:: DATA SHOWN

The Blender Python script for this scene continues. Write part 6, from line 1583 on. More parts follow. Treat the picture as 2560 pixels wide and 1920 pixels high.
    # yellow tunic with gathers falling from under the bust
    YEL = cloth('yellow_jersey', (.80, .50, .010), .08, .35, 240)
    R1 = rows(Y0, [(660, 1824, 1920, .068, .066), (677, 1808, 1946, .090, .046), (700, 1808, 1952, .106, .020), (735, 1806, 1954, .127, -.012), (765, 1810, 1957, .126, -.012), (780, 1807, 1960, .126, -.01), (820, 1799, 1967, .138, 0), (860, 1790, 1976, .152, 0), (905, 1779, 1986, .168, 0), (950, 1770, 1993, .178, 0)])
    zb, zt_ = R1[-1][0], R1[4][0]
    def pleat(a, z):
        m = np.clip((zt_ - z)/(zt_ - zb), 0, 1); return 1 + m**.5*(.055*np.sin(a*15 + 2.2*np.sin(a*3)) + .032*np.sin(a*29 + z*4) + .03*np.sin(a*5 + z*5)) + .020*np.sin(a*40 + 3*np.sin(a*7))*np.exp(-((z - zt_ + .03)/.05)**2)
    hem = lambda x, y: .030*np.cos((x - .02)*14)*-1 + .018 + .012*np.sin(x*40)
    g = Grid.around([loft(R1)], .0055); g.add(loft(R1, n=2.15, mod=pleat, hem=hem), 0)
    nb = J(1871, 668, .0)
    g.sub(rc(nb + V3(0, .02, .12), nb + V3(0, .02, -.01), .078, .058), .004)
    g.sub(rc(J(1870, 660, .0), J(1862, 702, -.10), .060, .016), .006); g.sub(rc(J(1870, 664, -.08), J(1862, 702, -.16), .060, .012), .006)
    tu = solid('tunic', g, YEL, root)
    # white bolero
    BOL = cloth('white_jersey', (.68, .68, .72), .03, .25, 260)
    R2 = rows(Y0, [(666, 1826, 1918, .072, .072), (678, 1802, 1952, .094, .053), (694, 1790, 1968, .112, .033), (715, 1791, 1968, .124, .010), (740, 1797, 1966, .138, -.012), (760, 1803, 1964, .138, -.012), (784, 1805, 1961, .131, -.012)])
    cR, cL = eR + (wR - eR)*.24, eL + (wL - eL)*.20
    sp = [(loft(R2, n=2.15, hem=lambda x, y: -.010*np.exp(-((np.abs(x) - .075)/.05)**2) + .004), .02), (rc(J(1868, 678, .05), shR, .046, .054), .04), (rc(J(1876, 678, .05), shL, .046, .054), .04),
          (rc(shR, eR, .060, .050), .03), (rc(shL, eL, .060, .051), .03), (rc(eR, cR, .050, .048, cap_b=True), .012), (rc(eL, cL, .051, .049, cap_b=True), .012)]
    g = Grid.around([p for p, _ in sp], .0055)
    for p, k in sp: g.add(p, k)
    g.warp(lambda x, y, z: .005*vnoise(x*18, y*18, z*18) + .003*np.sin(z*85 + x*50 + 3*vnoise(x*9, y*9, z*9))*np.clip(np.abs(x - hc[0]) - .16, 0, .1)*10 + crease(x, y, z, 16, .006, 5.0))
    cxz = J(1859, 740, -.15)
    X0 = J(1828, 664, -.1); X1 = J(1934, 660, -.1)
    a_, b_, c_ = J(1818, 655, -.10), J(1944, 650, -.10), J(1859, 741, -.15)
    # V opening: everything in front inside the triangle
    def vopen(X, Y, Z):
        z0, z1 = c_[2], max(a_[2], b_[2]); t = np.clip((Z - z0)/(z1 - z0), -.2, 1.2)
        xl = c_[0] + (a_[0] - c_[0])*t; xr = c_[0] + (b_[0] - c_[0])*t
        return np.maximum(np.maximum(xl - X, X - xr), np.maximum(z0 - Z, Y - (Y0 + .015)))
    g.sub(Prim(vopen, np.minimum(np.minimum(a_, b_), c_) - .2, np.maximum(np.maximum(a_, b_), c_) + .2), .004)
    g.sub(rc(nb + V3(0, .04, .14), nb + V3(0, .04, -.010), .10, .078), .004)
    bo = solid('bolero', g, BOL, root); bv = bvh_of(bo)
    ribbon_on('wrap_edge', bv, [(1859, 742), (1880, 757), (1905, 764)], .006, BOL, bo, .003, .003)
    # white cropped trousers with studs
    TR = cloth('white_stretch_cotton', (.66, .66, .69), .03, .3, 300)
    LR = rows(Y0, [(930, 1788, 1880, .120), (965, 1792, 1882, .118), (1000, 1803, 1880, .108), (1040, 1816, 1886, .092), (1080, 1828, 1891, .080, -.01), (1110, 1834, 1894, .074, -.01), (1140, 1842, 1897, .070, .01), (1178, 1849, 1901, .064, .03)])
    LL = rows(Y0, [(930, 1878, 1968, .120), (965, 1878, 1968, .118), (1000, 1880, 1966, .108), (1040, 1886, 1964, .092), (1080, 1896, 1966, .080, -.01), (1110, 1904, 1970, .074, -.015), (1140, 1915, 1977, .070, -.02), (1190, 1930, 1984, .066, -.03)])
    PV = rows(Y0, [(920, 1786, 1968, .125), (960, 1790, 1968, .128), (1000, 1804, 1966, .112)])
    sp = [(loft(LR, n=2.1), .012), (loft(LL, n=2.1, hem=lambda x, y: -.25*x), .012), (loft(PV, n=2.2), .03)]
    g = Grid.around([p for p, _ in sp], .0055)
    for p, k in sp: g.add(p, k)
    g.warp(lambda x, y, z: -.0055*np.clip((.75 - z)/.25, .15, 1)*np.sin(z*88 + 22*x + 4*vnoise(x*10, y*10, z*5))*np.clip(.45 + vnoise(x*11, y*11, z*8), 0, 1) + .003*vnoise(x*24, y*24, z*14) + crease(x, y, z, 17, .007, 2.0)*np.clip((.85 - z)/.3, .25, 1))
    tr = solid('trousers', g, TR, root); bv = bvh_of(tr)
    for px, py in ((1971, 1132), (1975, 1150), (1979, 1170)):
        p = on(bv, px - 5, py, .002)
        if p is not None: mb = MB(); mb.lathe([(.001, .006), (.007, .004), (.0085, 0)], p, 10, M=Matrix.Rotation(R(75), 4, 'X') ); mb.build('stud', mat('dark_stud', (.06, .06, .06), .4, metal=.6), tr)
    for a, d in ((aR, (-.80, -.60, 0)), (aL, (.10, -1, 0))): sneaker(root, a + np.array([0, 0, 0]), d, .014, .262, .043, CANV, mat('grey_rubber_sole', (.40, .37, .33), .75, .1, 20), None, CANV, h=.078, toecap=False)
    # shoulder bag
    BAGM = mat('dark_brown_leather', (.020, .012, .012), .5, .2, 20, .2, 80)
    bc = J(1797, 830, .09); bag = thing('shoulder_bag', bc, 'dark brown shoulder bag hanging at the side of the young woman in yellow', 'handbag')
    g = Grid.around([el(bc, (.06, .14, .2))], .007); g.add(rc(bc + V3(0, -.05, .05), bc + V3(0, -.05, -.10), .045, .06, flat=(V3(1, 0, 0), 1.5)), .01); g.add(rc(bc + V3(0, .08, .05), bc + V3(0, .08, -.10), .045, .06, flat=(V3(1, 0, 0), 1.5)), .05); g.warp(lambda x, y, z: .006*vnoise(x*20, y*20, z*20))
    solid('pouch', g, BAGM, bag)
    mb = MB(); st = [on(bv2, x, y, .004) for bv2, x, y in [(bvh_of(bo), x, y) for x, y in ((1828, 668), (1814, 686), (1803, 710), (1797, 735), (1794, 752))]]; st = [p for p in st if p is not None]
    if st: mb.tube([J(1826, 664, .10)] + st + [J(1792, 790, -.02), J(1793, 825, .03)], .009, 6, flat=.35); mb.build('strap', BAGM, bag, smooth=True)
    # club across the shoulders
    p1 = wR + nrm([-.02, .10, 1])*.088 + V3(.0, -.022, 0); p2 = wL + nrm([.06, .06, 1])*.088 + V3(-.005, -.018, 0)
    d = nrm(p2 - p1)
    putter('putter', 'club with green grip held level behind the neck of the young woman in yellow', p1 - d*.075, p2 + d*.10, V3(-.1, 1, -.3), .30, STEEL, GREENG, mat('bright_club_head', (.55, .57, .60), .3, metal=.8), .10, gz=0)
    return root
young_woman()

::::

● AIM: Your task is to pick out every line with the string "from" and copy it.

● EXERCISE ANSWER:
The Blender Python script for this scene continues. Write part 6, from line 1583 on. More parts follow. Treat the picture as 2560 pixels wide and 1920 pixels high.
    # yellow tunic with gathers falling from under the bust